Artur VAGANOV

Classification: Mass murderer
Characteristics: Sergeant of the Russian peacekeeping force
Number of victims: 10
Date of murder: June 2, 1997
Date of birth: 1955
Victims profile: Ten sleeping soldiers
Method of murder: Shooting
Location: Abkhazia, Georgia
Status: Committed suicide the same day

June 1997: Sgt. Artur Vaganov shot and killed ten sleeping soldiers in a breakaway region of Abkhazia in the former Soviet republic of Georgia. He then turned the gun on himself.

Sgt. Artur Vaganov (10)

On June 2, 1997, Sgt. Vaganov, a mentally unstable Russian soldier in a unit posted in the breakaway region of Abkhazia in the former Soviet republic of Georgia, shot and killed 10 sleeping comrades and wounded three others before turning his gun on himself.

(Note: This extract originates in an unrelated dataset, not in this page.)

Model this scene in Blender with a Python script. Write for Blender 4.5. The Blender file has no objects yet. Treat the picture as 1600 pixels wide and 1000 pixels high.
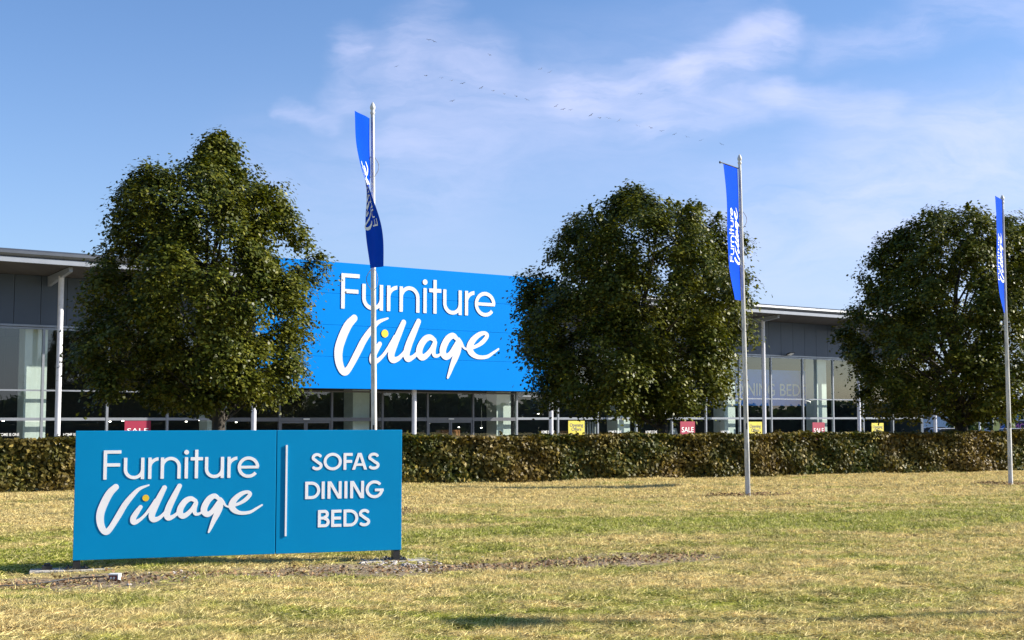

Lt. Gen. Dolia Babenkov told the Interfax news agency that Vaganov -- who was probalby drunk or pissed off about a hazing -- had "prepared for the murder beforehand, disabling the weapons" of his fellow conscripts. "He wanted to kill all the 19 men on duty at the 203rd post."

The rampage was similar to several other incidents in recent years that have plagued the Russian military. A week earlier, Pvt. Yevgeny Gorbunov ran amok outside a military store in the Chita region of Siberia killing five fellow soldiers and an officer. The Russian Committee of Soldiers' Mothers, which defends the rights of conscripts, says the army is suffering an epidemic of soldiers driven to murder by low morale, bullying and ill-treatment from superiors.


Artur Vaganov

The Moscow Times

June 5, 1997

GALI, Abkhazia -- One night in June at a lonely Russian post in the small village of Sida, Sergeant Artur Vaganov, 22, of the Russian peacekeeping force here, woke up to commit mass murder.

Very deliberately, he cut the post's communications, gathered together all the weapons and opened fire on his fellow soldiers as they slept in their bunks. He shot dead 10 men and wounded three more before killing himself. The building was still awash with blood the next day, eyewitnesses said.